_Recorded information:_

----------------

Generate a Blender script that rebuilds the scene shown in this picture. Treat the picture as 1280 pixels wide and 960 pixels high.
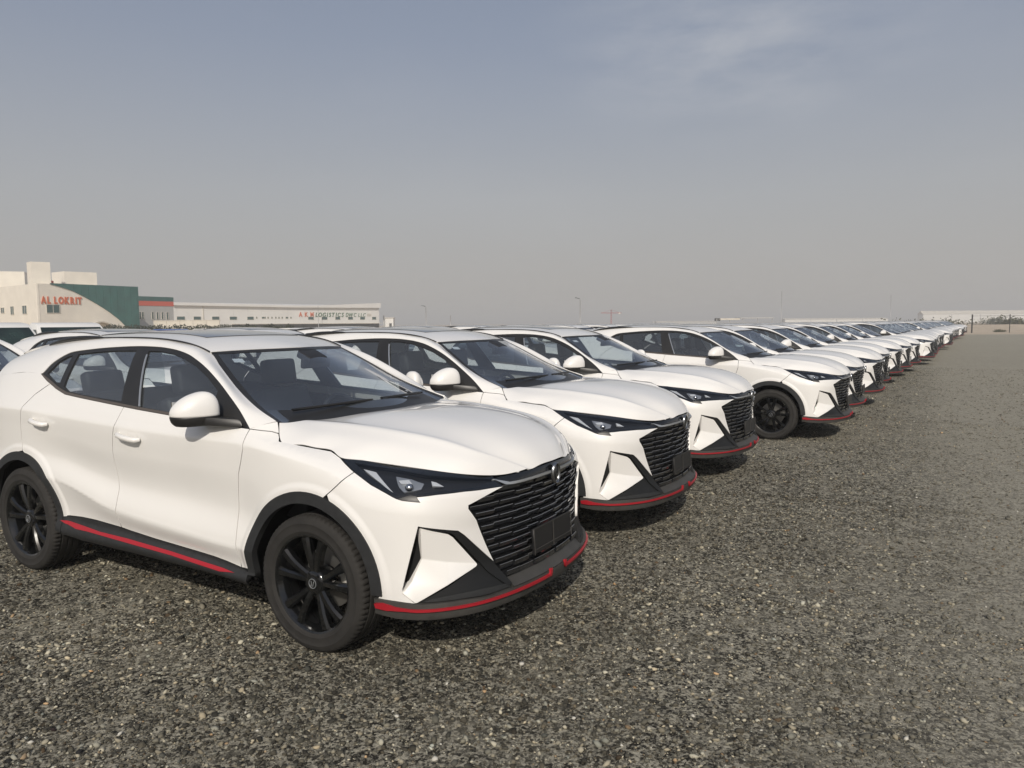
import bpy, bmesh, math, random
import numpy as np
from mathutils import Vector, Matrix
from mathutils.geometry import delaunay_2d_cdt

for o in list(bpy.data.objects): bpy.data.objects.remove(o, do_unlink=True)
scene = bpy.context.scene
COL = scene.collection
random.seed(7); RNG = np.random.default_rng(11)

# ------------------------------------------------------------------ camera
F_PX, PITCH, ROLL, CAM_H = 931.34, 0.0812, -0.0077, 1.663
cam_d = bpy.data.cameras.new('camera'); cam = bpy.data.objects.new('camera', cam_d); COL.objects.link(cam)
cam_d.sensor_fit = 'HORIZONTAL'; cam_d.sensor_width = 36.0; cam_d.lens = F_PX/1280*36
cam_d.clip_start = 0.05; cam_d.clip_end = 30000
cp, sp = math.cos(PITCH), math.sin(PITCH)
fw = Vector((0, cp, -sp)); up = Vector((0, sp, cp)); rt = Vector((1, 0, 0))
r2 = math.cos(ROLL)*rt+math.sin(ROLL)*up; u2 = -math.sin(ROLL)*rt+math.cos(ROLL)*up
M = Matrix.Identity(4)
for i in range(3): M[i][0], M[i][1], M[i][2] = r2[i], u2[i], -fw[i]
M[0][3], M[1][3], M[2][3] = 0, 0, CAM_H
cam.matrix_world = M
scene.camera = cam

# ------------------------------------------------------------------ sky, sun, exposure
SUN_EL, SUN_AZ = math.radians(35), math.radians(182)      # azimuth clockwise from +Y: behind the camera
world = bpy.data.worlds.new('World'); scene.world = world; world.use_nodes = True
wn, wl = world.node_tree.nodes, world.node_tree.links
bg = wn['Background']; bg.inputs['Strength'].default_value = 0.097
sky = wn.new('ShaderNodeTexSky'); sky.sky_type = 'NISHITA'; sky.sun_disc = False
sky.sun_elevation = SUN_EL; sky.sun_rotation = SUN_AZ
sky.air_density = 1.0; sky.dust_density = 3.0; sky.ozone_density = 1.0; sky.altitude = 0
# dusty haze that thickens towards the horizon, the same all the way round, and thin cirrus
tc = wn.new('ShaderNodeTexCoord'); sep = wn.new('ShaderNodeSeparateXYZ'); wl.new(tc.outputs['Generated'], sep.inputs[0])
hz = wn.new('ShaderNodeMapRange'); hz.interpolation_type = 'SMOOTHSTEP'
hz.inputs['From Min'].default_value = 0.0; hz.inputs['From Max'].default_value = 0.50
hz.inputs['To Min'].default_value = 0.96; hz.inputs['To Max'].default_value = 0.55
wl.new(sep.outputs['Z'], hz.inputs['Value'])
hcol = wn.new('ShaderNodeValToRGB')
hcol.color_ramp.elements[0].position = 0.0; hcol.color_ramp.elements[0].color = (4.55, 4.32, 4.05, 1)
hcol.color_ramp.elements[1].position = 0.55; hcol.color_ramp.elements[1].color = (2.80, 3.12, 3.95, 1)
e = hcol.color_ramp.elements.new(0.16); e.color = (4.28, 4.28, 4.34, 1)
e = hcol.color_ramp.elements.new(0.34); e.color = (3.32, 3.54, 4.18, 1)
wl.new(sep.outputs['Z'], hcol.inputs['Fac'])
mixh = wn.new('ShaderNodeMix'); mixh.data_type = 'RGBA'
wl.new(hz.outputs['Result'], mixh.inputs['Factor']); wl.new(sky.outputs['Color'], mixh.inputs['A']); wl.new(hcol.outputs['Color'], mixh.inputs['B'])
mp = wn.new('ShaderNodeMapping'); mp.inputs['Scale'].default_value = (1.3, 1.3, 4.2); wl.new(tc.outputs['Generated'], mp.inputs['Vector'])
cn = wn.new('ShaderNodeTexNoise'); cn.inputs['Scale'].default_value = 1.15; cn.inputs['Detail'].default_value = 7; cn.inputs['Roughness'].default_value = 0.55
wl.new(mp.outputs['Vector'], cn.inputs['Vector'])
cr = wn.new('ShaderNodeMapRange'); cr.interpolation_type = 'SMOOTHSTEP'
cr.inputs['From Min'].default_value = 0.56; cr.inputs['From Max'].default_value = 0.80
cr.inputs['To Min'].default_value = 0.0; cr.inputs['To Max'].default_value = 0.12
wl.new(cn.outputs['Fac'], cr.inputs['Value'])
cdir = Vector((.262, .910, .322)).normalized()       # a thin bank of cirrus high on the right
dt = wn.new('ShaderNodeVectorMath'); dt.operation = 'SUBTRACT'; dt.inputs[1].default_value = cdir; wl.new(tc.outputs['Generated'], dt.inputs[0])
dsc = wn.new('ShaderNodeVectorMath'); dsc.operation = 'MULTIPLY'; dsc.inputs[1].default_value = (3.6, 2.0, 8.0); wl.new(dt.outputs['Vector'], dsc.inputs[0])
dln = wn.new('ShaderNodeVectorMath'); dln.operation = 'LENGTH'; wl.new(dsc.outputs['Vector'], dln.inputs[0])
dmk = wn.new('ShaderNodeMapRange'); dmk.interpolation_type = 'SMOOTHSTEP'; dmk.inputs['From Min'].default_value = 1.0; dmk.inputs['From Max'].default_value = 0.0; wl.new(dln.outputs['Value'], dmk.inputs['Value'])
n3 = wn.new('ShaderNodeTexNoise'); n3.inputs['Scale'].default_value = 4.2; n3.inputs['Detail'].default_value = 8; n3.inputs['Roughness'].default_value = .6; wl.new(mp.outputs['Vector'], n3.inputs['Vector'])
n3r = wn.new('ShaderNodeMapRange'); n3r.inputs['From Min'].default_value = .36; n3r.inputs['From Max'].default_value = .66; n3r.inputs['To Max'].default_value = .55; wl.new(n3.outputs['Fac'], n3r.inputs['Value'])
cm = wn.new('ShaderNodeMath'); cm.operation = 'MULTIPLY'; wl.new(dmk.outputs['Result'], cm.inputs[0]); wl.new(n3r.outputs['Result'], cm.inputs[1])
ca_ = wn.new('ShaderNodeMath'); ca_.operation = 'ADD'; ca_.use_clamp = True; wl.new(cm.outputs[0], ca_.inputs[0]); wl.new(cr.outputs['Result'], ca_.inputs[1])
mixc = wn.new('ShaderNodeMix'); mixc.data_type = 'RGBA'; mixc.inputs['B'].default_value = (5.6, 5.7, 5.9, 1)
wl.new(ca_.outputs[0], mixc.inputs['Factor']); wl.new(mixh.outputs['Result'], mixc.inputs['A'])
wl.new(mixc.outputs['Result'], bg.inputs['Color'])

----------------

_Exercise objective:_ Only lines belong in the copy: transcribe those from the start of the data through the line that contains "scene.camera = cam", and skip the pictures.

_Task answer:_
Generate a Blender script that rebuilds the scene shown in this picture. Treat the picture as 1280 pixels wide and 960 pixels high.
import bpy, bmesh, math, random
import numpy as np
from mathutils import Vector, Matrix
from mathutils.geometry import delaunay_2d_cdt

for o in list(bpy.data.objects): bpy.data.objects.remove(o, do_unlink=True)
scene = bpy.context.scene
COL = scene.collection
random.seed(7); RNG = np.random.default_rng(11)

# ------------------------------------------------------------------ camera
F_PX, PITCH, ROLL, CAM_H = 931.34, 0.0812, -0.0077, 1.663
cam_d = bpy.data.cameras.new('camera'); cam = bpy.data.objects.new('camera', cam_d); COL.objects.link(cam)
cam_d.sensor_fit = 'HORIZONTAL'; cam_d.sensor_width = 36.0; cam_d.lens = F_PX/1280*36
cam_d.clip_start = 0.05; cam_d.clip_end = 30000
cp, sp = math.cos(PITCH), math.sin(PITCH)
fw = Vector((0, cp, -sp)); up = Vector((0, sp, cp)); rt = Vector((1, 0, 0))
r2 = math.cos(ROLL)*rt+math.sin(ROLL)*up; u2 = -math.sin(ROLL)*rt+math.cos(ROLL)*up
M = Matrix.Identity(4)
for i in range(3): M[i][0], M[i][1], M[i][2] = r2[i], u2[i], -fw[i]
M[0][3], M[1][3], M[2][3] = 0, 0, CAM_H
cam.matrix_world = M
scene.camera = cam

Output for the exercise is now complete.